Third Circuit, Again, Hears Argument in Challenge to FCC Broadcast Ownership Deregulation

Federal Communications Commission media ownership deregulation took its latest trip to Philadelphia (PA) June 11 as the FCC defended its latest rule changes against a challenge by Prometheus Radio Project in the US Court of Appeals for the Third Circuit.  Prometheus filed suit against the FCC's fall 2017 decision, under Chairman Ajit Pai, that eliminated the newspaper-broadcast and the radio-TV cross-ownership rules, among other deregulations. Joined by the Media Mobilizing Project, Prometheus wants the court to reverse the 2017 decision and require the FCC to "fully comply" with the court'

Comcast Hit with $9.1 Million Penalty in Washington State for Bogus Service Protection Plan Billing

A Washington State judge ruled that Comcast violated consumer protection laws more than 445,000 times, bogusly charging thousands of state cable consumers for a $5.99 plan they didn’t even know they were getting. Judge Timothy Bradshaw ordered Comcast to pay $9.1 million in penalties and ordered Comcast to pay back all the customers it has been ruled to have misled, with 12% interest. That figure could exceed another $3 million.

Court declines to hold edge providers liable for false third-party content posted on their sites, even if they know info is false

The US Court of Appeals for the DC Circuit has declined to hold edge providers liable for false third-party content posted on their sites, even if they know the information being posted is false. Google, Microsoft and Yahoo! are not responsible for flooding the online search market with info on "scam" locksmiths, if the market has been so flooded, because such liability is barred by the Communications Decency Act, whose much-in-the-news Sec. 230 holds that the edge can't be treated as a publisher of third party content on their platforms.

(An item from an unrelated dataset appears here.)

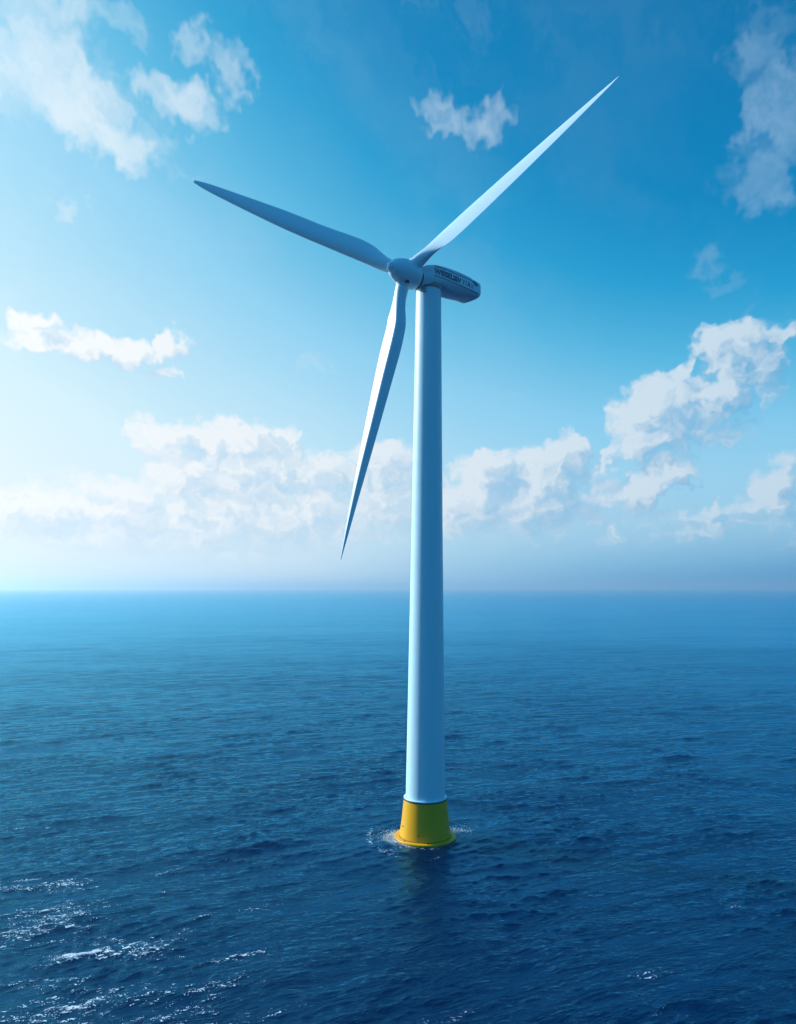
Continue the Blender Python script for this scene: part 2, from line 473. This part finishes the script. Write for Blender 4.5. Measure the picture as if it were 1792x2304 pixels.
HM = frame(HUB, HA)
HS = 0.84
prof = [(0.0, -2.0), (1.5, -2.0), (1.82, -1.92), (1.95, -1.75), (2.05, -1.2), (2.10, -0.4), (2.05, 0.4), (1.92, 1.0), (1.72, 1.6), (1.45, 2.2), (1.18, 2.65), (0.98, 2.85), (0.78, 2.94)]
hub = link('hub', mesh('hub', *lathe([(r * HS, z * (0.93 if z > 0 else 1)) for r, z in prof], 96, M=HM), autosmooth=45), M_white, turbine)
prof = [(0.80, 2.86), (0.76, 3.05), (0.66, 3.25), (0.48, 3.42), (0.26, 3.53), (0.0, 3.56)]
link('nose_cap', mesh('nose_cap', *lathe([(r * HS, z * (0.93 if z > 0 else 1)) for r, z in prof], 48, M=HM), autosmooth=45), M_white, hub)
prof = [(1.62, -2.0), (1.66, -2.05), (1.66, -2.3), (1.45, -2.4)]
link('hub_seal', mesh('hub_seal', *lathe([(r * HS, z * (0.93 if z > 0 else 1)) for r, z in prof], 64, M=HM), autosmooth=45), M_dark, hub)
# inspection port under the hub
pd = Vector((0.05, -0.55, -0.83)).normalized()
pd = (pd - HA * pd.dot(HA)).normalized()
q = frame(HUB + HA * 0.35 + pd * 1.70, pd, HA)
link('inspection_port', mesh('inspection_port', *lathe([(0.34, -0.05), (0.34, 0.05), (0.28, 0.07), (0, 0.07)], 32, M=q), autosmooth=30), M_dark, hub)


# blades
def airfoil(n=40, thick=0.2, camber=0.04, tent=None):
    pts = []
    for k in range(n):
        a = 2 * math.pi * k / n
        x = 0.5 * (1 + math.cos(a))            # 1 -> trailing edge
        yt = 5 * thick * (0.2969 * math.sqrt(max(x, 0)) - 0.1260 * x - 0.3516 * x ** 2 + 0.2843 * x ** 3 - 0.1036 * x ** 4)
        yc = camber * 4 * x * (1 - x)
        if tent is not None:                   # pronounced spanwise ridge on the visible face
            q = x / tent if x < tent else (1 - x) / (1 - tent)
            top = thick * 0.62 * (math.sqrt(q * q + 0.02) * 1.12 - 0.13 if q < 0.86 else 0.84 + (q - 0.86) * 0.55)
            pts.append((x, top if math.sin(a) >= 0 else -yt * 0.5))
            continue
        pts.append((x, yc + yt if math.sin(a) >= 0 else yc - yt))
    return pts


def blade(tip, face_root, face_tip, chord, axis_pos, bend, root_r=0.95, flip=1, thick=((0.0, 0.45), (0.2, 0.26), (1.0, 0.14)), start=1.35, ridge=0.04, tent=None):
    """tip in world; face_*: direction the broad face looks at root and tip; chord: list of (t, metres)"""
    tipv = Vector(tip) - BASE
    L = (tipv - HUB).length; d = (tipv - HUB) / L
    secs = []
    N = 64
    for i in range(N + 1):
        t = (i / N)
        t = 0.0 + (t ** 1.25)
        r = start + (L - start) * t
        nrm = Vector(face_root).lerp(Vector(face_tip), min(1, t ** 0.7)).normalized()
        nrm = (nrm - d * nrm.dot(d)).normalized()
        e1 = d.cross(nrm) * flip                       # towards the trailing edge
        c = float(np.interp(t, [x for x, _ in chord], [y for _, y in chord]))
        th = float(np.interp(t, [x for x, _ in thick], [y for _, y in thick]))
        b = float(np.interp(t, [x for x, _ in bend], [y for _, y in bend]))
        ap = float(np.interp(t, [x for x, _ in axis_pos], [y for _, y in axis_pos]))
        k = min(1.0, max(0.0, (t - 0.015) / 0.13)); k = k * k * (3 - 2 * k)
        tn = None if tent is None else float(np.interp(t, [x for x, _ in tent], [y for _, y in tent]))
        af = airfoil(40, th, ridge, tn)
        pts = []
        for j, (x, y) in enumerate(af):
            a = 2 * math.pi * j / len(af)
            cx, cy = root_r * math.cos(a), root_r * math.sin(a)
            fx, fy = (x - ap) * c, y * c
            px_, py_ = cx * (1 - k) + fx * k, cy * (1 - k) + fy * k
            pts.append(HUB + d * r + e1 * (px_ + b) + nrm * py_)
        secs.append(pts)
    V, F = loft(secs)
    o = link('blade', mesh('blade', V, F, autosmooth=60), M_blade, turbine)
    V, F = lathe([(root_r, start - 0.4), (root_r + 0.10, start - 0.3), (root_r + 0.10, start + 0.35), (root_r + 0.02, start + 0.42), (root_r - 0.05, start + 0.43)], 64, M=frame(HUB, d))
    link('root_collar', mesh('root_collar', V, F, autosmooth=35), M_blade, o)
    return o


def smooth_profile(pts, n=60):
    xs = np.array([p[0] for p in pts]); ys = np.array([p[1] for p in pts])
    t = np.linspace(0, 1, n)
    y = np.interp(t, xs, ys)
    for _ in range(6): y[1:-1] = 0.25 * y[:-2] + 0.5 * y[1:-1] + 0.25 * y[2:]
    return list(zip(t, y))


CH_R = smooth_profile([(0, 1.9), (.05, 2.4), (.10, 3.8), (.18, 4.7), (.3, 4.5), (.5, 3.7), (.7, 2.6), (.9, 1.1), (.97, .5), (1, .08)])
CH_L = smooth_profile([(0, 1.9), (.05, 2.6), (.11, 2.6), (.2, 3.0), (.35, 2.65), (.55, 2.5), (.75, 1.8), (.9, 1.2), (.97, .8), (1, .35)])
CH_B = smooth_profile([(0, 1.9), (.05, 2.6), (.12, 3.3), (.22, 3.75), (.4, 3.1), (.6, 2.25), (.8, 1.2), (.92, .62), (1, .12)])
blade((29.4, 108.5, 107.2), (-.53, -.59, .60), (-.53, -.59, .60), CH_R, [(0, .5), (.15, .40), (.3, .42), (1, .45)], [(0, 0), (1, 0)], flip=1, root_r=.88,
      thick=((0.0, 0.3), (0.2, 0.13), (1.0, 0.10)), ridge=0.0)
blade((-29.3, 115.0, 97.6), (.12, -.95, .12), (.1, -.97, .05), CH_L, [(0, .5), (.12, .36), (.2, .34), (.4, .42), (1, .5)], [(0, 0), (.2, .0), (1, 0)], flip=1, root_r=.85,
      thick=((0.0, 0.45), (0.2, 0.34), (0.5, 0.26), (1.0, 0.16)))
blade((-8.6, 112.2, 43.9), (-.55, -.82, .1), (-.55, -.82, .1), CH_B, [(0, .5), (.15, .36), (.3, .40), (1, .5)], [(0, 0), (1, 0)], flip=-1, root_r=.92,
      thick=((0.0, 0.5), (0.2, 0.42), (1.0, 0.36)), tent=[(0, .62), (.2, .66), (.5, .60), (.8, .42), (1, .3)])


# small instrument box under the front of the nacelle
V, F = join(box_between(nac(-2.0, 0.7, 82.2), nac(-1.4, 0.7, 82.2), (0, 0, 1), 0.5, 0.5), box_between(nac(-1.9, 0.9, 81.75), nac(-1.9, 0.9, 82.3), (1, 0, 0), 0.12, 0.12),
            box_between(nac(-2.05, 0.9, 81.6), nac(-1.7, 0.9, 81.6), (0, 0, 1), 0.3, 0.25))
link('instrument_box', mesh('instrument_box', V, F, smooth=False), M_grey, nacelle)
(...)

Senate Takes Hard Look at Video Marketplace

The Senate Commerce Committee held a hearing on the changing video marketplace, with representatives from top trade association chiefs, Free Press, and Nielsen. The hearing looked at the video marketplace's change from appointment content on TV sets, to "how, where and when" content on a variety of devices. Everyone was in agreement that the video marketplace had changed dramatically while the laws had not, but whether to start from scratch or modify existing laws--like STELAR and the 1992 Cable Act--generated a lot of different opinions.

House Communications Subcommittee Holds Hearing on STELAR

The House Communications Subcommittee began its review of the STELAR compulsory copyright legislation -- STELAR is the latest name for the bill, which dates from 1988, that established the compulsory license that allows satellite operators to import distant network TV station affiliates into local markets where viewers lack access to them for a variety of reasons.

USTelecom Adds FCC Policy Veteran

Kristine Fargotstein has been named VP, policy and advocacy, for USTelecom-The Broadband Association. Fargotstein comes from the Federal Communications Commission, where most recently she had been detailed to the House Communications Subcommittee to work on broadband infrastructure, network neutrality, and spectrum issues. While at the FCC, Fargotstein's posts included acting wireline advisor to FCC Chairman Ajit Pai, special counsel in the Office of General Counsel, legal advisor to the Wireline bureau chief, and attorney advisor in the Wireline Competition Bureau.